If an outcome of the Retail Distribution Review is that financial advice will become the preserve of the wealthy then the RDR will have been a complete failure, Ken Davy, chairman of SimplyBiz, said.

In an interview with FTAdviser, to be published later today (23 March), Mr Davy admits that one of his fears is that this will be an unintended consequence of RDR and says the FSA should be nurturing the IFA community.

He said: “The RDR should be about encouraging access to more people for savings, investments and protection products.

“Indeed, one of its first six objectives, five years ago, was to increase the availability of financial advice and that objective was quietly and disgracefully dropped about three years ago.

“Quietly and disgracefully because there is no doubt in my mind that the RDR, as it is today, will not increase the availability of financial advice.”

Despite fears among advisers of the post-RDR world, Mr Davy believes that IFAs can tackle this by delivering value, emphasising that it is all about relationships.

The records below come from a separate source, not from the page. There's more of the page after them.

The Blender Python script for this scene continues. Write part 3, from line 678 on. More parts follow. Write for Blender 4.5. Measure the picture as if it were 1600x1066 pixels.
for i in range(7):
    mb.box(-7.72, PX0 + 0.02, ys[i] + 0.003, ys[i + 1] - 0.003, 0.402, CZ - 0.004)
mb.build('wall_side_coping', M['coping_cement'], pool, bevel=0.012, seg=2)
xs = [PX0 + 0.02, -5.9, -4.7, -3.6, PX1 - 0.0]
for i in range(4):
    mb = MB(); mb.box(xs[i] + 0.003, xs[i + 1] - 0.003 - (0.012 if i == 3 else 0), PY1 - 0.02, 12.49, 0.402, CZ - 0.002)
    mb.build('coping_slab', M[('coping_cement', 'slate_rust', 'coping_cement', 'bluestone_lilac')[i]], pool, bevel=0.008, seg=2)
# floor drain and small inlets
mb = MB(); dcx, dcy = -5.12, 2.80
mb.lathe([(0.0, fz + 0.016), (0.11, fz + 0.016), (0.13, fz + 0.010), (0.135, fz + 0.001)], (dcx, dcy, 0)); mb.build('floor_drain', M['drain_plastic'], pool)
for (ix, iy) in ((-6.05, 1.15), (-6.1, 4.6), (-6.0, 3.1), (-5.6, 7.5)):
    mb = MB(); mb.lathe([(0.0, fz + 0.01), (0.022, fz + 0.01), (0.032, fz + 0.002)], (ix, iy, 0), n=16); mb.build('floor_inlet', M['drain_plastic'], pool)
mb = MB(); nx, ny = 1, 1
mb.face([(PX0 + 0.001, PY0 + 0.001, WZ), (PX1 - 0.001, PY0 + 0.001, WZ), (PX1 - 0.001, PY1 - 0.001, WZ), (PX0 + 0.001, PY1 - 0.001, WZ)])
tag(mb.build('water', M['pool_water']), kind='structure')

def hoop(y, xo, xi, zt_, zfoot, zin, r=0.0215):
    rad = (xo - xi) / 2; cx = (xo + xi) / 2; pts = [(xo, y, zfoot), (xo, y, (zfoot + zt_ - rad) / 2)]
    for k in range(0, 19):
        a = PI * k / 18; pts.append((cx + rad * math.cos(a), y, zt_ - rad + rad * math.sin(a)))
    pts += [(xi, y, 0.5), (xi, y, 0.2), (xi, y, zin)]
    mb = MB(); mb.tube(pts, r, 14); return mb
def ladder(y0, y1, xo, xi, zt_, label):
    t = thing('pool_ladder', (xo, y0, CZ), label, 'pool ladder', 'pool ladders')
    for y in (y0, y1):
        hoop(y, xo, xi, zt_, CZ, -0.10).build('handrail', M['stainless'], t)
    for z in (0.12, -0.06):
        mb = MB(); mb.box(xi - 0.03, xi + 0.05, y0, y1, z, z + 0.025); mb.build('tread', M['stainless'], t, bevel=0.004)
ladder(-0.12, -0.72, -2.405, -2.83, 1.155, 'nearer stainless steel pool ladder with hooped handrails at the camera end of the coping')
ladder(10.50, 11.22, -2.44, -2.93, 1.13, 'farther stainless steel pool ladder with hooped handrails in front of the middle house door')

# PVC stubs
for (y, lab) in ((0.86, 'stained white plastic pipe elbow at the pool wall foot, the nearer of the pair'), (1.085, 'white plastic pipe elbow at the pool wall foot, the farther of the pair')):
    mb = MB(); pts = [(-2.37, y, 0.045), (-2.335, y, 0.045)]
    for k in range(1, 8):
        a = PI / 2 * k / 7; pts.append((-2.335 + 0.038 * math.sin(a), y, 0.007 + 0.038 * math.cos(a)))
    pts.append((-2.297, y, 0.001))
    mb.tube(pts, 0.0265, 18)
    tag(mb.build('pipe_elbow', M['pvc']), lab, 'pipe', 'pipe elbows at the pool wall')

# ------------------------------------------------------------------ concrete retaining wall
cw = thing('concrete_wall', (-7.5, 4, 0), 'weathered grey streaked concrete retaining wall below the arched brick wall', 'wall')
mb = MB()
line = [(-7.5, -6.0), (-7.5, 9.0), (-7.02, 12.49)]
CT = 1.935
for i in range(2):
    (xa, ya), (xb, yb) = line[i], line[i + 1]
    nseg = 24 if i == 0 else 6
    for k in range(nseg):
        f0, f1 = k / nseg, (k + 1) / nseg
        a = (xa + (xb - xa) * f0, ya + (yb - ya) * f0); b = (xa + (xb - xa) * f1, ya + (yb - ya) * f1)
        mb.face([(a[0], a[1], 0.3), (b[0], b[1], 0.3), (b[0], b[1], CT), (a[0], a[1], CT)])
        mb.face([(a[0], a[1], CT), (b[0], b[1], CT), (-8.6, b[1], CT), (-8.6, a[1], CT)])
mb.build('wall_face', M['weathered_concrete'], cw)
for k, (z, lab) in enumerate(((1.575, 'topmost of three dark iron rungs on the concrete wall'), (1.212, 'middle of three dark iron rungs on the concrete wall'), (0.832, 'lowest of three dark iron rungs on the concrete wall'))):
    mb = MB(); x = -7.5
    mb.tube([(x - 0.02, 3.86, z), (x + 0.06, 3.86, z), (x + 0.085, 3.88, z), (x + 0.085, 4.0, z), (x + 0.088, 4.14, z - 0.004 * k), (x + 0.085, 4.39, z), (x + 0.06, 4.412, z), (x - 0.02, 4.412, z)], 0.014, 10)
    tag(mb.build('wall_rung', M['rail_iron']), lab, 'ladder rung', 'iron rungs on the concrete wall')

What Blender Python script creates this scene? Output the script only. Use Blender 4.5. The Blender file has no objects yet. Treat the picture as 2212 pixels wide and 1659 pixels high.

He said: “With a financial adviser, whether restricted or independent, they are building businesses in the community, they are serving the community and they grow old with the family of the client.

“It is the relationship and that is why the IFA sector in particular has proved to be much more successful than people have ever imagined.

“I remember in 1991 when commission disclosure came out and at that stage the IFA sector had about 29 per cent of the market share and commission disclosure came out for IFAs about five or six years earlier than for banks and insurance companies.

“Nonetheless, in the next decade, we saw the IFA market share more than double and now it’s 65 to 70 per cent or even more.”

Mr Davy believes this is because the IFA sector is “delivering high value to the community it serves”, pointing out that the RDR “really should be focused on how we should extend that”.

He highlights data from the Financial Ombudsman Service, which showed complaints to the ombudsman regarding IFAs are low, less than 2 per cent.

Mr Davy said: “And it is not just the percentage... it is the number in absolute terms. If you actually break the numbers down it means that the average IFA, as an individual, receives a complaint probably about once every 10 years and the chances of that complaint being successful are not high, as over half are found in favour of the adviser.